- _The task_: Take all the material and copy it exactly.

◆ ◆ ◆ ◆ ◆

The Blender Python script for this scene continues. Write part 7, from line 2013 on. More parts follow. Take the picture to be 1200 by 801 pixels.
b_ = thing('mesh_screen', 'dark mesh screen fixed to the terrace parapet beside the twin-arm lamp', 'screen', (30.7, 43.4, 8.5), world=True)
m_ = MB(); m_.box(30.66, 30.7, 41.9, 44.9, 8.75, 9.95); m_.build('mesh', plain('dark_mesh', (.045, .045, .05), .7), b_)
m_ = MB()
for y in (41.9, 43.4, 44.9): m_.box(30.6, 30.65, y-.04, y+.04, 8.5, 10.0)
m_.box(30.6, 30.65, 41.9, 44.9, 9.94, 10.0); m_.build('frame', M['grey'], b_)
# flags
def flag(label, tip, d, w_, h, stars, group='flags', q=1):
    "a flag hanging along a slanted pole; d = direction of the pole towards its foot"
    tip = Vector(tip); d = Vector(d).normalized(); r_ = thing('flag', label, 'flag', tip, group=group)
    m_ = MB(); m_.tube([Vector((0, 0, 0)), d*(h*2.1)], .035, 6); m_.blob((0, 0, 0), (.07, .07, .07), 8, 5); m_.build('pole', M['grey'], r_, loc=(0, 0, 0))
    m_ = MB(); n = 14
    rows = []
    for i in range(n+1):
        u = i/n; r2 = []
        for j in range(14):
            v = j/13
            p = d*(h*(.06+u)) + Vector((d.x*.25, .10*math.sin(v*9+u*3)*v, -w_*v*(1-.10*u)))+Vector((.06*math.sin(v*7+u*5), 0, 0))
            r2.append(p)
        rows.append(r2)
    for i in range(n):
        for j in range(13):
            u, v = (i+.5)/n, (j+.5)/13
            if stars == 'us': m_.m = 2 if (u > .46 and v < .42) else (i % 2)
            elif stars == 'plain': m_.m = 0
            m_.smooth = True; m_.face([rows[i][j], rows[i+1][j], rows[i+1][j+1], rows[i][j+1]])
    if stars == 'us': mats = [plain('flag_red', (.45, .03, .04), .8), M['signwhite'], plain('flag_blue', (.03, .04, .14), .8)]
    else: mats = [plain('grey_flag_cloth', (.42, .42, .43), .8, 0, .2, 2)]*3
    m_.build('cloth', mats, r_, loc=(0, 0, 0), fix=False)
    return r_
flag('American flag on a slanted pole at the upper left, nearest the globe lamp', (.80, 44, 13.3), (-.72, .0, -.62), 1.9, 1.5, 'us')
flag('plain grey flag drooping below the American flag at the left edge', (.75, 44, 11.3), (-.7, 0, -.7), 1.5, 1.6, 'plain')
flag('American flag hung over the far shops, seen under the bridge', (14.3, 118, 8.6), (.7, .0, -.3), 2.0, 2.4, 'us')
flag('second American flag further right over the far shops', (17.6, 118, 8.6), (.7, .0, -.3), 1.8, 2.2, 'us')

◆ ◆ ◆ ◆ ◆

- _Finished task_:
The Blender Python script for this scene continues. Write part 7, from line 2013 on. More parts follow. Take the picture to be 1200 by 801 pixels.
b_ = thing('mesh_screen', 'dark mesh screen fixed to the terrace parapet beside the twin-arm lamp', 'screen', (30.7, 43.4, 8.5), world=True)
m_ = MB(); m_.box(30.66, 30.7, 41.9, 44.9, 8.75, 9.95); m_.build('mesh', plain('dark_mesh', (.045, .045, .05), .7), b_)
m_ = MB()
for y in (41.9, 43.4, 44.9): m_.box(30.6, 30.65, y-.04, y+.04, 8.5, 10.0)
m_.box(30.6, 30.65, 41.9, 44.9, 9.94, 10.0); m_.build('frame', M['grey'], b_)
# flags
def flag(label, tip, d, w_, h, stars, group='flags', q=1):
    "a flag hanging along a slanted pole; d = direction of the pole towards its foot"
    tip = Vector(tip); d = Vector(d).normalized(); r_ = thing('flag', label, 'flag', tip, group=group)
    m_ = MB(); m_.tube([Vector((0, 0, 0)), d*(h*2.1)], .035, 6); m_.blob((0, 0, 0), (.07, .07, .07), 8, 5); m_.build('pole', M['grey'], r_, loc=(0, 0, 0))
    m_ = MB(); n = 14
    rows = []
    for i in range(n+1):
        u = i/n; r2 = []
        for j in range(14):
            v = j/13
            p = d*(h*(.06+u)) + Vector((d.x*.25, .10*math.sin(v*9+u*3)*v, -w_*v*(1-.10*u)))+Vector((.06*math.sin(v*7+u*5), 0, 0))
            r2.append(p)
        rows.append(r2)
    for i in range(n):
        for j in range(13):
            u, v = (i+.5)/n, (j+.5)/13
            if stars == 'us': m_.m = 2 if (u > .46 and v < .42) else (i % 2)
            elif stars == 'plain': m_.m = 0
            m_.smooth = True; m_.face([rows[i][j], rows[i+1][j], rows[i+1][j+1], rows[i][j+1]])
    if stars == 'us': mats = [plain('flag_red', (.45, .03, .04), .8), M['signwhite'], plain('flag_blue', (.03, .04, .14), .8)]
    else: mats = [plain('grey_flag_cloth', (.42, .42, .43), .8, 0, .2, 2)]*3
    m_.build('cloth', mats, r_, loc=(0, 0, 0), fix=False)
    return r_
flag('American flag on a slanted pole at the upper left, nearest the globe lamp', (.80, 44, 13.3), (-.72, .0, -.62), 1.9, 1.5, 'us')
flag('plain grey flag drooping below the American flag at the left edge', (.75, 44, 11.3), (-.7, 0, -.7), 1.5, 1.6, 'plain')
flag('American flag hung over the far shops, seen under the bridge', (14.3, 118, 8.6), (.7, .0, -.3), 2.0, 2.4, 'us')
flag('second American flag further right over the far shops', (17.6, 118, 8.6), (.7, .0, -.3), 1.8, 2.2, 'us')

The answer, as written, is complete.